The number of Americans who applied for unemployment benefits fell last week to 881,000, slightly better than what economists had expected, but companies are still letting workers go at numbers well above those seen in the Great Recession. So the jobs picture remains extremely bleak, with tens of millions of Americans still unemployed.

Investors will be paying close attention Friday when the Labor Department releases its August job report. Economists surveyed by FactSet forecast that the U.S. economy created 1.4 million jobs in August, down from 1.74 million jobs in July.

The Dow Jones Industrial Average fell 2.8%, to 28,292.73. A day earlier it crossed 29,000 for the first time since February.

The S&P 500 index lost 125.78 points to close at 3,455.06. The technology-heavy Nasdaq dropped 598.34 points to 11,458.10.

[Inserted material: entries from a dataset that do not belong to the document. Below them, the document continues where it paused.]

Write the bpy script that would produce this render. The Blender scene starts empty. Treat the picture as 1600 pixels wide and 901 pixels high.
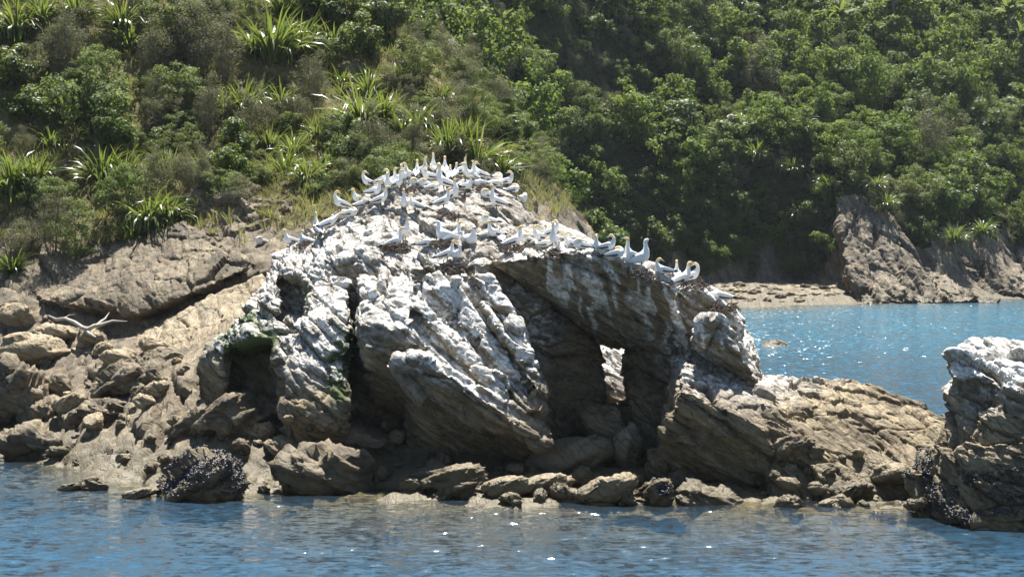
import bpy, bmesh, math, random, time
import numpy as np
from mathutils import Vector, Matrix
from mathutils.bvhtree import BVHTree
T0 = time.time()
def clock(s): print('TIME %-18s %.1f' % (s, time.time() - T0), flush=True)
S = bpy.context.scene
COL = S.collection
# ---------------------------------------------------------------- camera
FPX, CAMH, TILT = 2700.0, 7.5, math.atan(120.5 / 2700.0)
cd = bpy.data.cameras.new('camera'); cam = bpy.data.objects.new('camera', cd); COL.objects.link(cam)
cd.lens = 36.0 * FPX / 1600.0; cd.clip_end = 5000; cd.clip_start = .5
cam.location = (0, 0, CAMH); cam.rotation_euler = (math.pi / 2 - TILT, 0, 0)
S.camera = cam
# ---------------------------------------------------------------- sky and sun
SUN_EL, SUN_AZ = math.radians(66), math.radians(3)      # behind the rock, a little to the right
w = bpy.data.worlds.new('World'); S.world = w; w.use_nodes = True
nt = w.node_tree; bg = nt.nodes['Background']
sky = nt.nodes.new('ShaderNodeTexSky'); sky.sky_type = 'NISHITA'; sky.sun_disc = False
sky.sun_elevation = SUN_EL; sky.sun_rotation = SUN_AZ; sky.air_density = 1.0; sky.dust_density = .4; sky.ozone_density = 1.6
nt.links.new(sky.outputs[0], bg.inputs[0]); bg.inputs[1].default_value = .05
sl = bpy.data.lights.new('sun', 'SUN'); sl.energy = 5.0; sl.angle = math.radians(.53); sl.color = (1, .965, .905)
so = bpy.data.objects.new('sun', sl); COL.objects.link(so)
sd = Vector((math.sin(SUN_AZ) * math.cos(SUN_EL), math.cos(SUN_AZ) * math.cos(SUN_EL), math.sin(SUN_EL)))
so.rotation_euler = sd.to_track_quat('Z', 'Y').to_euler(); so.location = (0, 60, 60)
S.view_settings.view_transform = 'Standard'; S.view_settings.look = 'None'
S.view_settings.exposure = 1.42; S.view_settings.gamma = 1
S.cycles.max_bounces = 6; S.cycles.transparent_max_bounces = 12; S.cycles.use_denoising = True
S.cycles.sample_clamp_indirect = 4; S.cycles.caustics_reflective = False; S.cycles.caustics_refractive = False; S.cycles.diffuse_bounces = 2
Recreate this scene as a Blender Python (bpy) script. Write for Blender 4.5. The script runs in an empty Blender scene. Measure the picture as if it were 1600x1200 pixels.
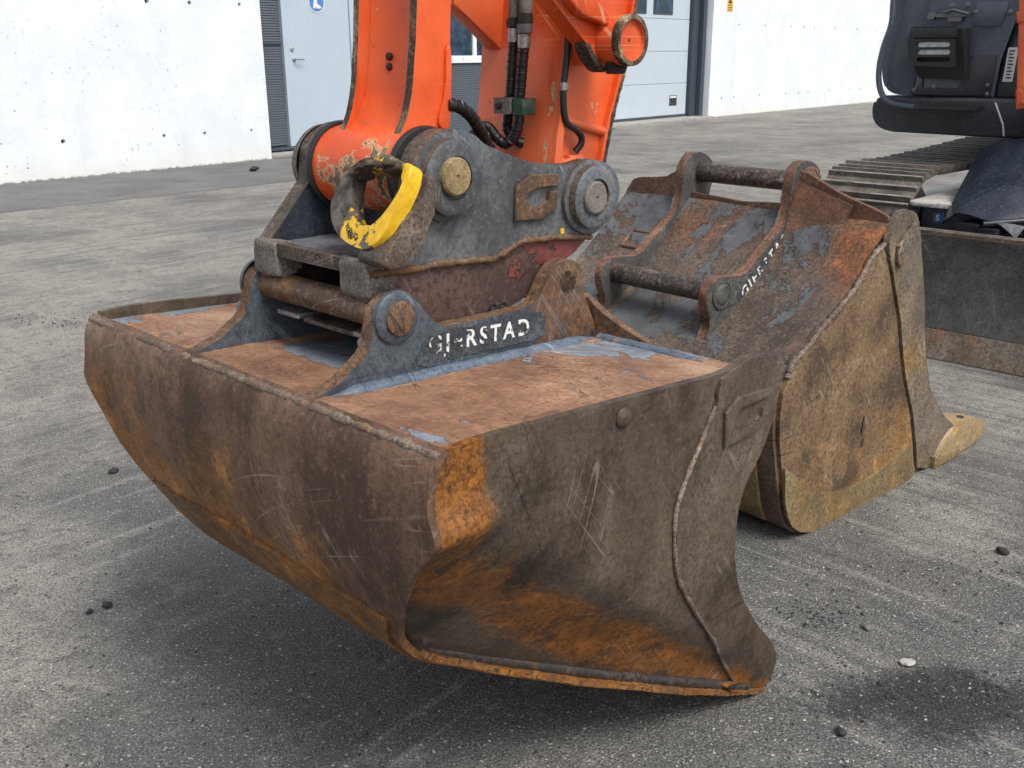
import bpy, bmesh, math, random
from mathutils import Vector, Matrix, noise as mnoise
from mathutils.geometry import delaunay_2d_cdt
random.seed(7)
R = math.radians
SC = bpy.context.scene
COL = SC.collection

# ------------------------------------------------------------------ camera
TH, ROLL, CAMH = R(18.3), -math.atan(30 / 4700.0), 1.2
fw = Vector((0, math.cos(TH), -math.sin(TH))); up0 = Vector((0, math.sin(TH), math.cos(TH))); rt0 = Vector((1, 0, 0))
rt = rt0 * math.cos(ROLL) + up0 * math.sin(ROLL)
up = -rt0 * math.sin(ROLL) + up0 * math.cos(ROLL)
cd = bpy.data.cameras.new('camera'); cam = bpy.data.objects.new('camera', cd); COL.objects.link(cam)
m = Matrix((rt, up, -fw)).transposed().to_4x4(); m.translation = Vector((0, 0, CAMH)); cam.matrix_world = m
cd.sensor_width = 36; cd.lens = 1551 / 1600 * 36; cd.clip_start = .05; cd.clip_end = 600
SC.camera = cam

# ------------------------------------------------------------------ sky, sun, exposure
SUN_AZ, SUN_EL = R(-52), R(56)        # azimuth of the sun measured from +X towards +Y
wd = bpy.data.worlds.new('World'); SC.world = wd; wd.use_nodes = True
nt = wd.node_tree; bg = nt.nodes['Background']
sky = nt.nodes.new('ShaderNodeTexSky'); sky.sky_type = 'NISHITA'; sky.sun_disc = False
sky.sun_elevation = SUN_EL; sky.sun_rotation = R(90) - SUN_AZ
sky.dust_density = 3.0; sky.air_density = 1.0; sky.ozone_density = 1.0
hs = nt.nodes.new('ShaderNodeHueSaturation'); hs.inputs['Saturation'].default_value = .38
nt.links.new(sky.outputs[0], hs.inputs['Color']); nt.links.new(hs.outputs[0], bg.inputs['Color'])
bg.inputs["Strength"].default_value = .135
sd = bpy.data.lights.new('sun', 'SUN'); sun = bpy.data.objects.new('sun', sd); COL.objects.link(sun)
sd.energy = 1.9; sd.angle = R(22); sd.color = (1, .95, .88)
sdir = Vector((math.cos(SUN_AZ) * math.cos(SUN_EL), math.sin(SUN_AZ) * math.cos(SUN_EL), math.sin(SUN_EL)))
sun.rotation_euler = sdir.to_track_quat('Z', 'Y').to_euler(); sun.location = sdir * 30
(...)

Semiconductor companies also fell sharply. Nvidia, Qorvo and Advanced Micro Devices fell 8% or more. Even with Thursday’s drop Nvidia is still the biggest gainer in the S&P 500 so far this year.

In energy trading, U.S. benchmark crude gave up 29 cents to $41,08 per barrel in electronic trading on the New York Mercantile Exchange. It lost 14 cents to $41.37 on Thursday. Brent crude, the international standard, declined 28 cents to $43.79 per barrel.

The dollar slipped to 106.16 Japanese yen from 106.18 yen late Thursday. The euro edged higher to $1.1854 from $1.1852.